→ The problem: Would you quote the material below from its first line through the line containing "random.seed(4)", exactly and with both ends included?

→ Raw data:
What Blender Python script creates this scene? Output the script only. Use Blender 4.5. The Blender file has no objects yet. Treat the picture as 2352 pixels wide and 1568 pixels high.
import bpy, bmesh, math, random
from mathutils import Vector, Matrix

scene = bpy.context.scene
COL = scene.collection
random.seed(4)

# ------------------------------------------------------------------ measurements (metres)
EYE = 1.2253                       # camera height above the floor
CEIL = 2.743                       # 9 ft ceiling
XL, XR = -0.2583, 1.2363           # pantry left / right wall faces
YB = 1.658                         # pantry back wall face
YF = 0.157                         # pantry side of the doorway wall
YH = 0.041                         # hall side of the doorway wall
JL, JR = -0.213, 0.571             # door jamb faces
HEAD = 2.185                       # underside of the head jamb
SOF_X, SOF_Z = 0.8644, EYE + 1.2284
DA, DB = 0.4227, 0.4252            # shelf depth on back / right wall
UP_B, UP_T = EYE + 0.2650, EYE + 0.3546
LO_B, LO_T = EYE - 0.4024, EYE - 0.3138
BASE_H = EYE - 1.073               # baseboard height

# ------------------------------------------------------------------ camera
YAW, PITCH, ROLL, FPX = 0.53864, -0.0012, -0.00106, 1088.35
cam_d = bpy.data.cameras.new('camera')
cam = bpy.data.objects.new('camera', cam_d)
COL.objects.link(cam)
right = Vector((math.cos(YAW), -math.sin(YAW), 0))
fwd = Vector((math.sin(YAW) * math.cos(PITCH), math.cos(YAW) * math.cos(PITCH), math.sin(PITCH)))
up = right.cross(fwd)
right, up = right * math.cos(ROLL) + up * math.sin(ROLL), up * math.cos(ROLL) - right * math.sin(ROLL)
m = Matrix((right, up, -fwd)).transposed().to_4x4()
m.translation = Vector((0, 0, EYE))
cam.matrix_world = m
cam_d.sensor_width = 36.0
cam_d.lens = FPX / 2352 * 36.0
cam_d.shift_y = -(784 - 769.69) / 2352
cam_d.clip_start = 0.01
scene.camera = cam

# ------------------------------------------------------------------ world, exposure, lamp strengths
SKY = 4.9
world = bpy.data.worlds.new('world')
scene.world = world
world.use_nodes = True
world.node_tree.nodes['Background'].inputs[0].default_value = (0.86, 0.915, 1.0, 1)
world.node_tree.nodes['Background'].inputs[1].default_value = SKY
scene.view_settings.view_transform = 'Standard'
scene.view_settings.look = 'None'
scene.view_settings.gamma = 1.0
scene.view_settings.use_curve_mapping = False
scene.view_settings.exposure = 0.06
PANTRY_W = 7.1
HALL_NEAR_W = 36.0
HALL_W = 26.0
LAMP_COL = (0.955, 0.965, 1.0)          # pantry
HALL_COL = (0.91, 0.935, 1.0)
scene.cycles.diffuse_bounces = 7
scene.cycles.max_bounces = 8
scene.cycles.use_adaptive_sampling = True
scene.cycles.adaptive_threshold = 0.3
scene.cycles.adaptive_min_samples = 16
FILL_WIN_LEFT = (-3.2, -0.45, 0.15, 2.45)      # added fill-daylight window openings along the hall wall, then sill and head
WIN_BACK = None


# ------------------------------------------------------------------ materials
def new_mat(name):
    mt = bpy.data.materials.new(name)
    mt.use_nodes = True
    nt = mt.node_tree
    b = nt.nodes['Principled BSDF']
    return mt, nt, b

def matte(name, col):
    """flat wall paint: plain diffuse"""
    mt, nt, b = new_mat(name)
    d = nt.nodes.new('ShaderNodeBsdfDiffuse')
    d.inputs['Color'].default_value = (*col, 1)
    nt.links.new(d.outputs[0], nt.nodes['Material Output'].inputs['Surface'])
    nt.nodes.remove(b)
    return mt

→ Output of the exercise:
What Blender Python script creates this scene? Output the script only. Use Blender 4.5. The Blender file has no objects yet. Treat the picture as 2352 pixels wide and 1568 pixels high.
import bpy, bmesh, math, random
from mathutils import Vector, Matrix

scene = bpy.context.scene
COL = scene.collection
random.seed(4)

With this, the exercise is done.